Nous sommes fin juin. C’est le début de l’été, du beau temps et de la fête. Paris, qui sort tout juste de la fête de la musique et de la Pride, vient de clôturer sa fashion week masculine printemps-été 2024 le dimanche 25 juin (avec en bonus le dispensable défilé see now buy now de Jacquemus organisé le lendemain à Versailles). Le cirque des défilés de mode a alors droit à seulement quelques jours de repos avant de repartir de plus belle avec la semaine de la couture automne-hiver 2023 prévue dès le lundi 3 juillet ; sans oublier les deux défilés hors calendrier que sont celui de Celine et celui d’Alaïa prévus tous les deux au même horaire le dimanche 2 juillet au soir (fashion escandalo).
Mais dès le 27 juin, l’insouciance estivale redescend brutalement. Vers 8h15, Nahel Merzouk, âgé de 17 ans, franco-algérien, est tué par un policier aux abords de la place Nelson-Mandela, à Nanterre, pour un refus d’obtempérer suite à un contrôle. La vidéo de l’exécution est dévoilée sur les réseaux sociaux et déclenche alors une vague d’indignation, suivie pendant près de cinq jours d’un chaos social marqué par une série de violences et d’émeutes qui ne cherchent finalement qu’à exprimer une colère grandissante et dénoncer une énième violence policière teintée de racisme. Une ”bavure”, comme certain·e·s aiment la nommer, qui a cette fois-ci conduit au meurtre d’un jeune mineur abattu de sang-froid par la police parce qu’arabe et banlieusard. Et qui a ravivé avec elle l’éternel débat qui gangrène la société française sur les violences policières et le racisme structurel de ses institutions politiques.
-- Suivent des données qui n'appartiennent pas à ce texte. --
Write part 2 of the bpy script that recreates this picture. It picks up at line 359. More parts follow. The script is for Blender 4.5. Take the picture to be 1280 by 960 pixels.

L’émoi et l’effroi sont tels que le samedi 2 juillet, à la surprise générale, Hedi Slimane, directeur artistique de Celine, décide d’annuler, via un poste sur son compte instagram, son défilé prévu le lendemain soir. Dans son poste, il explique : ”un défilé de mode dans Paris, alors que la France et sa capitale sont ainsi endeuillés et meurtris semble, de mon seul point de vue, inconsidéré et totalement déplacé”.
Une prise de position forte, Ô combien nécessaire et respectable qui a été suivie par Nicolas di Felice. En effet, le directeur artistique de Courrèges, qui devait organiser le 2 juillet au soir la deuxième édition de sa “Summer Courrèges Party” a préféré annuler l’événement en postant une story Instagram annonçant l’annulation, tout en mentionnant la “tragédie” que traversait le pays à ce moment-là. S’il s’agissait de décisions liées avant tout à une question de sécurité en lien avec lesdits évènements, il était aussi question pour les deux créateurs de signifier leur empathie et leur désarroi face à la gravité sociale et politique de la situation.
On aurait pu croire que ces deux décisions et déclarations allaient inspirer d’autres marques de mode à agir et/ou à s’exprimer mais il n’en a rien été. Certes, on comprend la difficulté de devoir annuler un événement comme un défilé dont le coût humain, matériel et financier est colossal. Mais il semble que seule la mode ait eu droit, en quelque sorte, à ce traitement de faveur. Car pendant que l’industrie continuait de présenter ses collections et de faire ses after-shows, c’est bien la France toute entière qui était privée de ses événements socio-culturels : annulation de la Pride marseillaise, annulation des concerts de Mylène Farmer au Stade de France à Saint-Denis, annulation du festival Fnac live à Paris, sans oublier la mise en place d’un couvre-feu dans certaines municipalités ainsi que l’arrêt des transports en commun après 21h. Seule Balenciaga semble avoir suivi le mouvement en décidant d’annuler elle aussi sa soirée prévue après son défilé Haute Couture automne-hiver 2023.
Mais au-delà des annulations d’événements, qu’en est-il réellement de la prise de position des marques de mode concernant la mort de Nahel et plus largement les violences policières et le racisme en France ? Difficile de le savoir quand aucune d’entre elles ne s’est véritablement exprimée sur le sujet. Et difficile de ne pas faire une comparaison triste et amère avec une autre affaire : celle du meurtre de George Floyd qui, il y a exactement trois ans, avait vu, suite à l’ampleur de l’indignation, toutes les marques de mode de la planète (que ce soit des équipementiers sportifs ou de grandes maisons historiques françaises) prendre position sur le sujet, en dénonçant ”clairement” le racisme et les violences policières présents dans nos sociétés. En postant un petit carré noir sur leur instagram (à l’image de Chanel, Dior, Fendi, Balenciaga etc qui justement défilent à la semaine de la couture), elles s’étaient aussi engager à financer des associations qui se battent contre le racisme et les violences policières.